Getting back to the mainline station was complicated by the Metropolitan line being out of service so I had to take a series of buses and, of course, arrived at Baker Street at the time when my train was pulling out five minutes walk away at Marylebone. So to kill a bit of time I wandered into the Metropolitan Bar (a huge Wetherspoons over Baker Street station) and almost literally bumped into Dave, someone I know very well from Aylesbury. Neither of us had an inkling we’d be in London on that day but we still walked into exactly the same place within a minute or two of each other — and I’d not been in the place for at least a year. We both had a quick drink and then got the next train back together.

However, I thought that this sort of chance meeting was exactly the type of event that, were it in a novel, would be mauled in a workshop discussion — being considered implausible or lazy on the part of the writer.

Of course, in this case, the odds of the co-incidence happening weren’t as high as if we’d bumped into each other in some quiet place elsewhere in London — it was in a place near the station we both knew — and in a busy pub at a transport interchange — and it was a Saturday afternoon when it was more likely we’d be making our way back but the timing was very strange as Dave was was the first person I saw when I walked through the door.

Novelists and dramatists are often condemned for using co-incidence in plots — the argument being that all action should be directly related to the effects of the characters of the protagonists on their environment. But co-incidences may actually be less accidental than they may otherwise appear to a reader — in my case it was more likely we’d meet in a pub than in a coffee shop, for example.

Also, it’s intrinsic to the appeal of almost all novels and dramas to the reader or audience that they concentrate on unusual events or stories that are atypical — that’s what makes them interesting.

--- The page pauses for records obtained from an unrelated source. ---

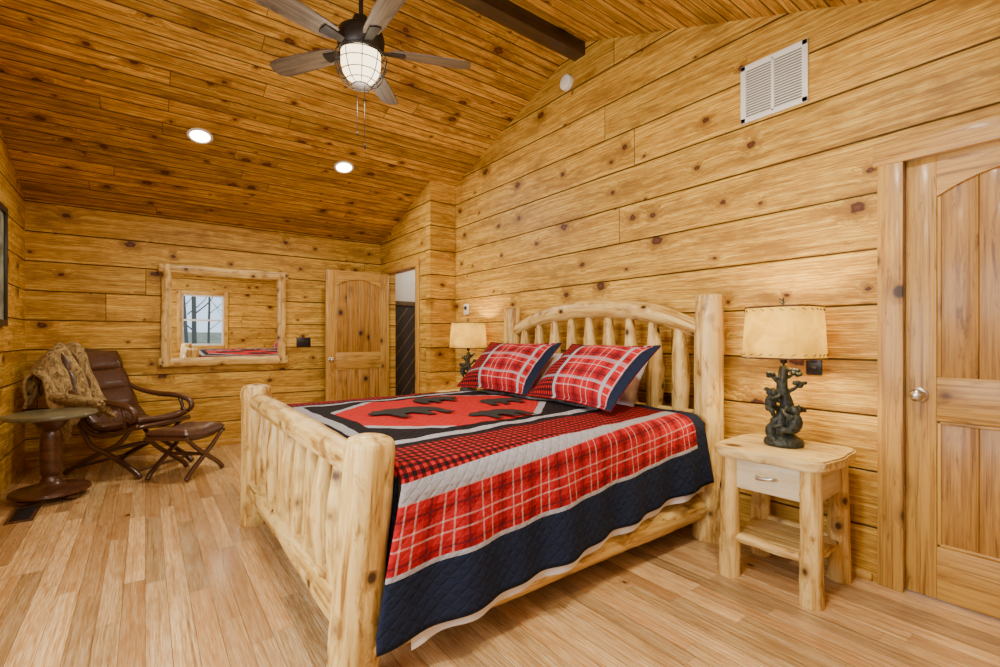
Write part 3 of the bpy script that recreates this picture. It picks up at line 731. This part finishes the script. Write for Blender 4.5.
ch = empty('leather_lounge_chair', TR(-.09, 5.50, 0, -45))
prof = [(-.50, 1.04), (-.42, .86), (-.32, .64), (-.22, .46), (-.10, .375), (.06, .37), (.20, .41), (.33, .455)]
def cr(P, t):
    k = t * (len(P) - 1); i = min(int(k), len(P) - 2); u = k - i; P = [Vector(p) for p in P]
    p0 = P[i - 1] if i > 0 else P[0] * 2 - P[1]; p1 = P[i]; p2 = P[i + 1]; p3 = P[i + 2] if i + 2 < len(P) else P[-1] * 2 - P[-2]
    return .5 * ((2 * p1) + (p2 - p0) * u + (2 * p0 - 5 * p1 + 4 * p2 - p3) * u * u + (3 * p1 - p0 - 3 * p2 + p3) * u ** 3)
b = B()
def lth(i, j):
    p = cr(prof, i); d = cr(prof, min(1, i + .01)) - cr(prof, max(0, i - .01)); nn = Vector((-d.y, d.x)).normalized()
    if nn.y < 0: nn = -nn
    v = 2 * j - 1; th = .018 + .030 * abs(sin(i * pi * 8)) ** .6 * (1 - abs(v) ** 6)
    sag = -.03 * (1 - v * v); q_ = p + nn * (th + sag); return (q_.x, v * .262, q_.y)
b.grid(lth, 72, 14)
o = b.build('sling_cushion', M_leather, ch, ang=180); md = o.modifiers.new('s', 'SOLIDIFY'); md.thickness = .045; md.offset = -1
b = B()
for sy in (-1, 1):
    y = sy * .275
    b.tube([(x, y, z - .01) for x, z in prof], [.020, .022, .022, .018], 12, 40)
    b.tube([(-.385, y, .78), (-.25, y * 1.1, .70), (-.05, y * 1.16, .655), (.16, y * 1.16, .64), (.30, y * 1.13, .60), (.335, y * 1.1, .535), (.29, y * 1.08, .49), (.245, y * 1.08, .52)], [.018, .022, .026, .026, .024, .02, .017, .014], 12, 56, flat=(1., 1.25))
    b.tube([(.20, y * 1.1, .625), (.235, y * 1.1, .52), (.20, y, .42)], .015, 10, 12)
    b.tube([(.36, y * 1.02, .018), (.26, y * 1.02, .09), (.05, y * 1.02, .20), (-.12, y * 1.02, .27), (-.25, y * 1.0, .46)], [.024, .022, .022, .018], 12, 30)
    b.tube([(-.40, y * .96, .018), (-.30, y * .96, .08), (-.08, y * .96, .19), (.12, y * .96, .28), (.27, y * .98, .43)], [.024, .022, .022, .018], 12, 30)
b.tube([(-.51, -.29, 1.03), (-.535, 0, 1.075), (-.51, .29, 1.03)], [.022, .032, .022], 14, 20)
b.tube([(.335, -.27, .435), (.335, .27, .435)], .02, 12, 4)
b.tube([(-.02, -.27, .215), (-.02, .27, .215)], [.012, .02, .012], 12, 8); b.tube([(.30, -.27, .06), (.30, .27, .06)], .014, 10, 4); b.tube([(-.33, -.26, .06), (-.33, .26, .06)], .014, 10, 4)
b.build('frame', M_walnut, ch)
b = B(); tp = [(-.20, .55), (-.29, .74), (-.38, .92), (-.455, 1.07), (-.52, 1.115), (-.585, 1.06), (-.60, .92), (-.60, .74)]
def thr(i, j):
    p = cr(tp, i); y = -.42 + .36 * j; dr = max(0., (-.26 - y)); z = p.y - dr * 1.5 * (1 if i < .9 else .6)
    wv = .035 * mnoise.noise(Vector((i * 5, j * 4, 2.))) + .018 * sin(j * 22 + i * 3)
    return (p.x + wv * .7 - .01 + (.06 * dr), y + (.04 * mnoise.noise(Vector((i * 6, 4., j * 3)))) , z + wv)
b.grid(thr, 50, 40, lambda i, j: (i * 1.2, j * .5, 0))
b.grid(lambda i, j: (-.32 + .42 * i + .03 * mnoise.noise(Vector((i * 5, j * 5, 8))), -.30 - .14 * sin(j * pi) * (1 - .2 * i) * 1. + (.05 if j > .5 else 0) , (.70 - .05 * i) + .03 - .26 * abs(j - .4) * (1 + .4 * mnoise.noise(Vector((i * 6, j * 3, 1))))), 26, 20, lambda i, j: (i * .5, j * .5, 0))
o = b.build('throw_blanket', M_throw, ch, ang=180); md = o.modifiers.new('s', 'SOLIDIFY'); md.thickness = .022; md.offset = 1

ot = empty('leather_footstool', TR(.29, 4.98, 0, -42))
b = B()
def ots(side):
    def fn(i, j):
        u, v = 2 * i - 1, 2 * j - 1; f = (max(0, 1 - abs(u) ** 5) * max(0, 1 - abs(v) ** 5)) ** .4
        return (u * .19, v * .235, .365 + .03 * (v * v) + side * (.055 * f + .001))
    return fn
b.grid(ots(1), 24, 28); b.grid(ots(-1), 24, 28); b.build('cushion', M_leather, ot, ang=180)
b = B()
for sx in (-1, 1):
    x = sx * .175
    b.tube([(x, -.22, .018), (x, -.17, .07), (x, -.04, .16), (x, .09, .25), (x, .21, .35)], [.022, .02, .02, .016], 12, 28)
    b.tube([(x, .22, .018), (x, .17, .07), (x, .04, .16), (x, -.09, .25), (x, -.21, .35)], [.022, .02, .02, .016], 12, 28)
for sy in (-1, 1): b.tube([(-.19, sy * .225, .358), (.19, sy * .225, .358)], .017, 12, 4)
b.tube([(-.18, 0, .185), (.18, 0, .185)], [.012, .02, .012], 12, 8)
b.build('frame', M_walnut, ot)

# ------------------------------------------------------------------ outside
b = B()
for k in range(30):
    x = -4 + k * .42 + random.uniform(-.3, .3); y = -6 - random.uniform(0, 6); r = random.uniform(.03, .09)
    b.tube([(x, y, 0), (x + random.uniform(-.2, .2), y, 3), (x + random.uniform(-.4, .4), y, 7)], [r, r * .8, r * .4], 8, 10, amp=.05)
    for q in range(7):
        z = .6 + q * .7; s_ = random.choice((-1, 1)); b.tube([(x, y, z), (x + s_ * .5, y, z + .5), (x + s_ * .9, y, z + 1.2)], [r * .35, r * .25, r * .08], 6, 6)
b.build('bare_trees', plain('bark', (.16, .14, .12), .9))
b = B(); b.box((0, -14.5, -.3), (60, 26, .3), 0); b.build('ground_outside', plain('leaf_litter', (.25, .22, .14), .95, var=.4, bscale=3.))

# ------------------------------------------------------------------ lights
light('fill_left', 'AREA', (XL - .03, (LW[0] + LW[1]) / 2, (LW[2] + LW[3]) / 2), 95, (1., .98, .94), LW[3] - LW[2] - .05, (0, radians(-90), 0), LW[1] - LW[0] - .05)  # area fill light set in the added left window
light('hall_light', 'POINT', (3.3, 5.4, 2.2), 12, (1., .93, .82), .1)
w = bpy.data.worlds.new('World'); bpy.context.scene.world = w; w.use_nodes = True
nt = w.node_tree; bg = nt.nodes['Background']; bg.inputs[0].default_value = (.62, .80, 1., 1); bg.inputs[1].default_value = 2.0

# ------------------------------------------------------------------ camera
cam = bpy.data.cameras.new('camera'); co = bpy.data.objects.new('camera', cam); bpy.context.scene.collection.objects.link(co)
cam.sensor_width = 36; cam.lens = 473 / 1000 * 36; cam.shift_y = .0045; cam.clip_start = .02
co.location = (0, 0, 1.2); co.rotation_euler = (pi / 2, 0, -math.atan2(.6, .8)); bpy.context.scene.camera = co
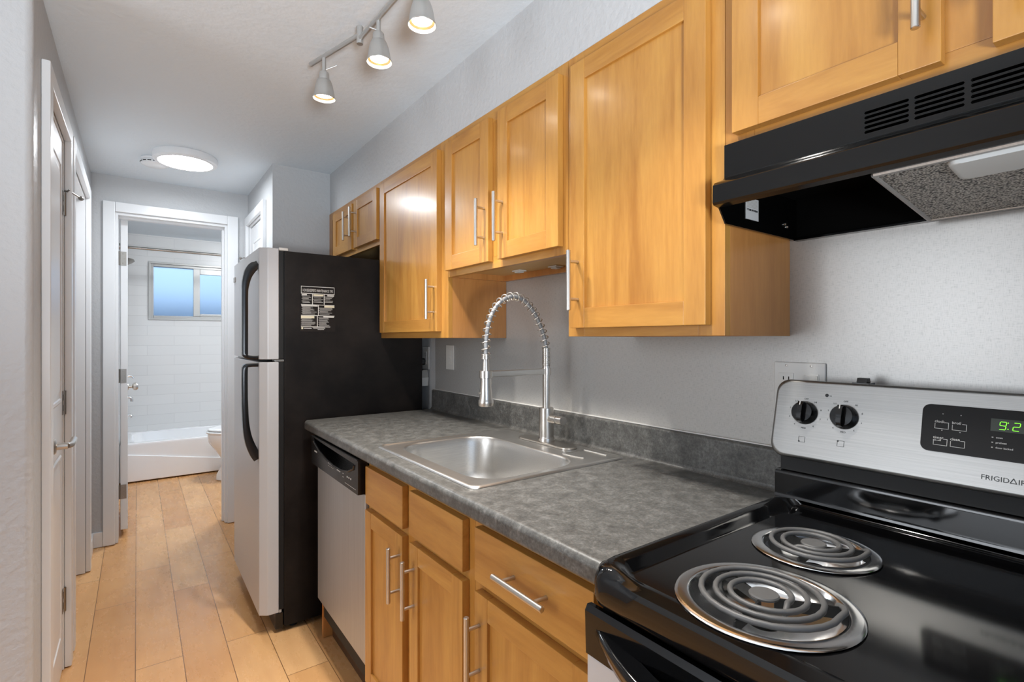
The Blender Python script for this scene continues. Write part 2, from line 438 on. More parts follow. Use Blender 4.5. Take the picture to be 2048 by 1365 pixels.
mb.box(-1.387, -1.327, y, YE, .004, 2.111, .004); mb.box(-.72, -.655, y, YE, .004, 2.111, .004); mb.box(-1.327, -.72, y, YE, 2.052, 2.111, .004)
mb.box(-1.327, -1.313, YE+.0005, YE+.118, .004, 2.052); mb.box(-.734, -.72, YE+.0005, YE+.118, .004, 2.052); mb.box(-1.313, -.734, YE+.0005, YE+.118, 2.036, 2.052)
mb.box(-.746, -.734, YE+.05, YE+.085, .004, 2.036); mb.box(-1.313, -.746, YE+.05, YE+.085, 2.024, 2.036)
struct(mb.build('trim_4', 'trim'))
struct(MB().box(XL, -1.387, YE-.014, YE, .002, .092, .003).build('baseboard_end', 'trim'))
struct(MB().box(XL, XL+.014, 3.642, YE-.014, .002, .092, .003).build('baseboard_left', 'trim'))
struct(MB().box(-.655, XR-.0005, YE-.014, YE, .002, .092, .003).build('baseboard_right', 'trim'))

# ------------------------------------------------------------------ doors
def raised_panel(mb, xf, sgn, y0, y1, z0, z1):
    """recessed moulding with a raised field, on a slab face at xf looking sgn*X; sits just in front of the slab"""
    prof = [(0, .0), (.006, .004), (.016, .0035), (.02, -.0005), (.03, -.0005), (.055, .004)]
    rg = []
    for ins, h in prof:
        rg.append([(xf+sgn*h, y0+ins, z0+ins), (xf+sgn*h, y1-ins, z0+ins), (xf+sgn*h, y1-ins, z1-ins), (xf+sgn*h, y0+ins, z1-ins)])
    mb.rings(rg, cap0=False)
def hinge(parent, x, y, z, sgn=1, h=.09):
    mb = MB(); mb.cyl((x+sgn*.004, y, z-h/2), (x+sgn*.004, y, z+h/2), .0058, seg=12)
    mb.box(x-.002, x+sgn*.002, y-.028, y-.004, z-h/2, z+h/2); mb.box(x-.002, x+sgn*.002, y+.004, y+.02, z-h/2, z+h/2)
    for k in (-1, 1): mb.box(x+sgn*.0022, x+sgn*.0034, y-.02, y-.008, z+k*.02-.011, z+k*.02+.011)
    return mb.build('hinge', 'hinge', parent)
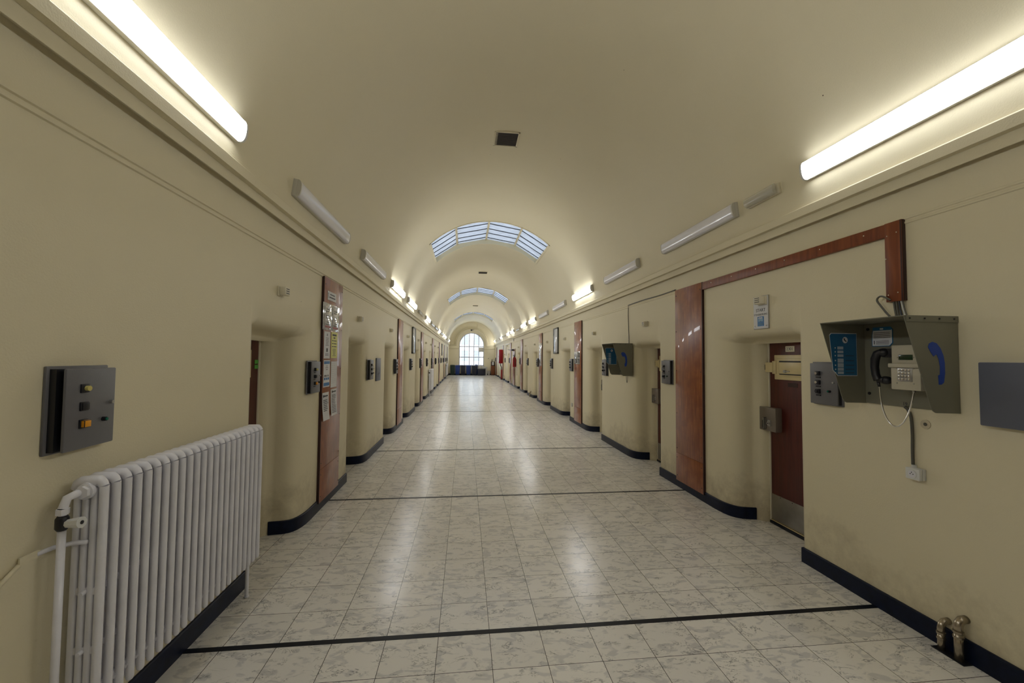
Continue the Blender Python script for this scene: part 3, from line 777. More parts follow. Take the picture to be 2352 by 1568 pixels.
for i, y in enumerate(CPL):
    r_ = place_proto(cp, 'ajar' if i == 0 else 'orange' if i == 1 else 'plain', 'L', y, 1.437)
    tag(r_, lab_l[i] if i < 2 else 'slim grey intercom panel on the left wall, %s from the camera' % ORD[i], 'intercom', 'cell intercoms on the left wall')
lab_r = ['grey intercom panel half hidden behind the near phone hood', 'grey intercom panel between the second right door and the wide wooden board', 'grey intercom panel half hidden behind the farther phone hood']
for i, y in enumerate(CPR):
    r_ = place_proto(cp, 'plain', 'R', y, 1.472)
    tag(r_, lab_r[i] if i < 3 else 'slim grey intercom panel on the right wall, %s from the camera' % ORD[i], 'intercom', 'cell intercoms on the right wall')

def simple_plate(name, side, yc, zc, w, h, t, m, label, cat, group=None, screw=True):
    root = wall_empty(name, side, yc, zc)
    mb = MB(); mb.box((-w / 2, -t, -h / 2), (w / 2, 0, h / 2), m, .006); mb.build('plate', root)
    if screw:
        mb = MB(); mb.cyl((w * .1, -t + .002, -h * .18), (w * .1, -t - .004, -h * .18), .008, M_CHROME, seg=12); mb.build('screw', root)
    tag(root, label, cat, group); return root
simple_plate('blank_plate', 'L', 7.535, 1.422, .35, .40, .022, M_BLUEG, 'blank blue grey plate right of the third left intercom', 'plate')
simple_plate('blank_plate', 'R', 1.745, 1.480, .345, .335, .05, M_BLUEG, 'large blank blue grey box cover at the right picture edge', 'plate', screw=False)
simple_plate('blank_plate', 'L', 19.12, 1.19, .26, .15, .05, M_PANEL, 'small grey box below a far left intercom', 'plate', screw=False)

# ------------------------------------------------------------------ speaker units above the doors
def make_sounder():
    root = empty('wall_speaker')
    mb = MB(); mb.box((-.055, -.012, -.04), (.055, 0, .04), M_IVORY, .004); mb.build('mounting_plate', root)
    mb = MB(); mb.box((-.044, -.062, -.034), (.046, -.012, .036), M_IVORY, .006)
    mb.build('housing', root)
    mb = MB()
    for z in (-.016, .002, .020):
        for j in range(4): mb.box((-.03 + j * .016, -.0635, z - .004), (-.018 + j * .016, -.0615, z + .004), M_CABLE)
    mb.build('sound_slot', root)
    return root
snd = {'s': make_sounder()}
SL = [3.62, 6.15, 8.66, 11.18, 13.62, 16.14, 18.38, 20.8, 23.3]
SR = [(3.56, 2.205), (6.09, 2.19), (8.64, 2.19), (11.28, 2.19), (13.8, 2.19), (16.33, 2.19), (18.9, 2.2), (21.5, 2.2), (27.3, 2.43)]
for i, y in enumerate(SL):
    tag(place_proto(snd, 's', 'L', y, 2.186), 'small ivory speaker box high on the left wall, %s from the camera' % ORD[i], 'speaker', 'speaker boxes on the left wall')
for i, (y, z) in enumerate(SR):
    lb = 'small ivory speaker box high on the right wall, %s from the camera' % ORD[i]
    if i == 0: lb = 'small ivory speaker box on the white START sign'
    r_ = place_proto(snd, 's', 'R', y, z); tag(r_, lb, 'speaker', 'speaker boxes on the right wall')
    if i == 0: r_.location.x -= .012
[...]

Quite often in writing workshops people will consider the ‘plausibility’ or motivations of a character’s behaviour — would that character in reality strike up a conversation with a stranger on the tube, for example? The answer may be no — 99% of the time that character would ignore eye contact and stare at the Poem on the Underground — but it’s the 1% of events where something different happens that makes an interesting story that people want to read.

‘The Angel’ has some co-incidences — it opens with one, of a sort. Someone questioned why so much happened on one day — would someone suddenly hang around with an artist all day when he’d been fired that morning. Well, perhaps most City types would either go home and lick their wounds or go out and buy a Ferrari with their redundancy. But I want to write about the one in several thousand who doesn’t do that — the one that interests me (and hopefully enough people to want to read beyond the novel’s first few pages).

Francine Prose in ‘Reading Like A Writer’ questions tacit assumptions that are often taken for granted: ‘as anyone who has ever attended a writing class knows, the bottom line of the fiction workshop is motivation. We complain, we criticise, we say that we don’t understand why this or that character does something. Like Method actors we ask: What is the motivation? Of course, this is based on the comforting supposition that things, in fiction as in life, are done for a reason.’

She uses Chekhov’s short stories and letters to contradict many of the supposed truths that are routinely deployed in creative writing teaching and literary criticism — including often, she says, those she has taught herself. She quotes Chekhov’s letters to argue that everything in fiction should not necessarily be explainable through deconstruction of motivation and cause-and-effect because the world’s not like that: ‘It is time for writers to admit that nothing in this world makes sense. Only fools and charlatans think they know and understand everything…And if an artist decides to declare that he understands nothing of what he sees — this, in itself, constitutes a considerable clarity in the realm of thought and a great step forward.’

Francine Prose then elaborates the argument, saying that what she finds most unique about Chekhov is that his ability to reflect his characters rather than interpret or understand them allows him to write without judgement.

We had an example of what happens when characters are judged in our City group when someone wrote a very funny and realistic chapter that was predicated on a character unknowingly having had her drink spiked with drugs. When workshopped, a lot of debate centred on the morality of the other characters having done this to her — and how could we as readers forgive them for it?

I was in the minority in not thinking that the morality of the action wasn’t that relevant to the success of the incident as a piece of writing — while it’s a Bad Thing to spike someone’s drink, it does happen and between friends and those people quite often stay friends. Maybe that’s the exception but because it’s not the most likely, nor the most comfortable, course of action that doesn’t mean it shouldn’t be written about.

Fortunately, the author has kept the incident in the novel but addressed many people’s concerns by having a later section where the offending characters are taken to task over the irresponsibility of their behaviour.

Of course, by extension, fiction shouldn’t over-use chance situations or unpredictable characters because that too would be unrealistic but people behave oddly and irresponsibly and, as with co-incidences, it is more realistic to include the inexplicable in fiction than to exclude it on the basis that we can’t easily rationalise or understand it. And we tend to be more interested in the mysterious too.